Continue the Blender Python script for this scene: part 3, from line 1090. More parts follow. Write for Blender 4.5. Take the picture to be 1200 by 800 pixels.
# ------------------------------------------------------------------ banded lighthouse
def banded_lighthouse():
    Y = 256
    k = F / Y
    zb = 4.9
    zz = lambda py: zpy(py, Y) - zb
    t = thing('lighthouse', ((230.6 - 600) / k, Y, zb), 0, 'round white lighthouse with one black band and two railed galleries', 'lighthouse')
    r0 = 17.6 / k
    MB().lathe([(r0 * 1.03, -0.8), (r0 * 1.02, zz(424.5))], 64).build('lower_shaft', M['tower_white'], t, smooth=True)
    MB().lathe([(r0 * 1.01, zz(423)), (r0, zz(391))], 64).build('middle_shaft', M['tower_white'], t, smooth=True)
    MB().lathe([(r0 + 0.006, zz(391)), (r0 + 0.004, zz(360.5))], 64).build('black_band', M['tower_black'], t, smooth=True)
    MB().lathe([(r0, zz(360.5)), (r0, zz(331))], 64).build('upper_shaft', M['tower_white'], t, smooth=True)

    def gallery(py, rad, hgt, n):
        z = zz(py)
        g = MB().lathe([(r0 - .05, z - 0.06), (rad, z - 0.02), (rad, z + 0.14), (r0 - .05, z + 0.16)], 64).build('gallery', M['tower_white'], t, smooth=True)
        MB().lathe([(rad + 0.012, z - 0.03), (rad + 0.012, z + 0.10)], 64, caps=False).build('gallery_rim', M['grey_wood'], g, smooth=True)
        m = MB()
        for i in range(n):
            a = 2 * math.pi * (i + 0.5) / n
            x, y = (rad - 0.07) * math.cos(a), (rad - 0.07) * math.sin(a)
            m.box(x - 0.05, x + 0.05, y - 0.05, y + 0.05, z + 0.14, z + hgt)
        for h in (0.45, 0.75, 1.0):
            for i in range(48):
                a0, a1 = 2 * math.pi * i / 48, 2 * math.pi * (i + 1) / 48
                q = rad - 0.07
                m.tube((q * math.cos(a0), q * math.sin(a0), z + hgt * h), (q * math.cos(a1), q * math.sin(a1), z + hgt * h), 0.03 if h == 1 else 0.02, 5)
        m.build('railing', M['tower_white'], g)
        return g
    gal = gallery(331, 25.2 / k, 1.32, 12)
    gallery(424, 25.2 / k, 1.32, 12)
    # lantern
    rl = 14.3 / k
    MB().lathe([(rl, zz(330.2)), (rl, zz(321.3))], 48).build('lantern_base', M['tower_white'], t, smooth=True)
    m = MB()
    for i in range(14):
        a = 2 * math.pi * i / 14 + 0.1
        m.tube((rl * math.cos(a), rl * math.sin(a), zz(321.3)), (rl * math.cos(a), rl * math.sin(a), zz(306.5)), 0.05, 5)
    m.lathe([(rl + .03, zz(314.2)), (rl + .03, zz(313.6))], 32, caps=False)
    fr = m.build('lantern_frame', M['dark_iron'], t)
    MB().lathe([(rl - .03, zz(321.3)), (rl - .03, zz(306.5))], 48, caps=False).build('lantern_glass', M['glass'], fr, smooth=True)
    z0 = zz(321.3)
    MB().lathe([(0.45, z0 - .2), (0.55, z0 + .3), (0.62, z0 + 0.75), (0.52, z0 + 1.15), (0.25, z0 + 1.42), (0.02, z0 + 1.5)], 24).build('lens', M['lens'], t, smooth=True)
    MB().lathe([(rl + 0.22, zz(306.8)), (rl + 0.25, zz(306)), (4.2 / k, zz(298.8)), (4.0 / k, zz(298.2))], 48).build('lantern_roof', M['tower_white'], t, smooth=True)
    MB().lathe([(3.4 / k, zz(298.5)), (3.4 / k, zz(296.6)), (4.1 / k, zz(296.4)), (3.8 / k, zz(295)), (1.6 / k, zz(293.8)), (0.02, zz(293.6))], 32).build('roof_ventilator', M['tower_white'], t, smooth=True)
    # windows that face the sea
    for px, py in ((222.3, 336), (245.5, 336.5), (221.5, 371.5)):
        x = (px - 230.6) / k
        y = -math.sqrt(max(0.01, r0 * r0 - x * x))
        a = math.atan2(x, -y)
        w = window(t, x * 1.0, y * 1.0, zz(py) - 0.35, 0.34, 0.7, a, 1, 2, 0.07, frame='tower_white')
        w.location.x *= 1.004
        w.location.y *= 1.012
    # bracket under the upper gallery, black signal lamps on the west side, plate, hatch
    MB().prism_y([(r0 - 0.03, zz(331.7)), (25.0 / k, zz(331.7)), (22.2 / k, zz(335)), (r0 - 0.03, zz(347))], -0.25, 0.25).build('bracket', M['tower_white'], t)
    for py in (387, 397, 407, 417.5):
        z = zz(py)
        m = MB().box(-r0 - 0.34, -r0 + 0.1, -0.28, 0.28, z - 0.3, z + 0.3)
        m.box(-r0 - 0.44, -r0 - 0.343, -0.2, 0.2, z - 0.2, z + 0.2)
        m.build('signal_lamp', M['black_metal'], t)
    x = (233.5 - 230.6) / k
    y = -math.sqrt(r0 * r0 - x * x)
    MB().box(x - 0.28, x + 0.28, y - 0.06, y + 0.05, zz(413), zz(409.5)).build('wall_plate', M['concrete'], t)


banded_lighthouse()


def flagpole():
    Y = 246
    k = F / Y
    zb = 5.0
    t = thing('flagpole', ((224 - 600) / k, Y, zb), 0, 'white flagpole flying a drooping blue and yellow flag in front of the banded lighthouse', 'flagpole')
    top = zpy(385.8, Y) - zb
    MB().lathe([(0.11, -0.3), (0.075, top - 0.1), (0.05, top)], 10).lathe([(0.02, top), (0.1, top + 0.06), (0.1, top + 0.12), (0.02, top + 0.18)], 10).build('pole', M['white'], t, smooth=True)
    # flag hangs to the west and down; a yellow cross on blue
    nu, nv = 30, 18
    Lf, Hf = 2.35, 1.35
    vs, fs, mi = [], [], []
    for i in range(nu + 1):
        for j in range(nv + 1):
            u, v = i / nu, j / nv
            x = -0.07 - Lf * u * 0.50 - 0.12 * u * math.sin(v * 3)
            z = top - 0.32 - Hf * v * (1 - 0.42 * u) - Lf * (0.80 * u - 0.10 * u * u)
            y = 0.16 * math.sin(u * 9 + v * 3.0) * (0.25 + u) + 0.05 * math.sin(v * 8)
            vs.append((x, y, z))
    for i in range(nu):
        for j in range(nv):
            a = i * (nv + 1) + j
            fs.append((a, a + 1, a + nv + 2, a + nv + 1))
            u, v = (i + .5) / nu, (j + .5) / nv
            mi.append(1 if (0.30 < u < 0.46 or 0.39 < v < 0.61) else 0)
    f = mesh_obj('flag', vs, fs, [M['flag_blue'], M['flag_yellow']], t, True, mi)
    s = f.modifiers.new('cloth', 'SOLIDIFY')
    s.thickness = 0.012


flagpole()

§

Instruction => Everything from the first line of the material through the line containing "64).build('upper_shaft', M['tower_white'], t, smooth=True)" is to be printed exactly; lines after that are to be left out.

Exercise solution =>
Continue the Blender Python script for this scene: part 3, from line 1090. More parts follow. Write for Blender 4.5. Take the picture to be 1200 by 800 pixels.
# ------------------------------------------------------------------ banded lighthouse
def banded_lighthouse():
    Y = 256
    k = F / Y
    zb = 4.9
    zz = lambda py: zpy(py, Y) - zb
    t = thing('lighthouse', ((230.6 - 600) / k, Y, zb), 0, 'round white lighthouse with one black band and two railed galleries', 'lighthouse')
    r0 = 17.6 / k
    MB().lathe([(r0 * 1.03, -0.8), (r0 * 1.02, zz(424.5))], 64).build('lower_shaft', M['tower_white'], t, smooth=True)
    MB().lathe([(r0 * 1.01, zz(423)), (r0, zz(391))], 64).build('middle_shaft', M['tower_white'], t, smooth=True)
    MB().lathe([(r0 + 0.006, zz(391)), (r0 + 0.004, zz(360.5))], 64).build('black_band', M['tower_black'], t, smooth=True)
    MB().lathe([(r0, zz(360.5)), (r0, zz(331))], 64).build('upper_shaft', M['tower_white'], t, smooth=True)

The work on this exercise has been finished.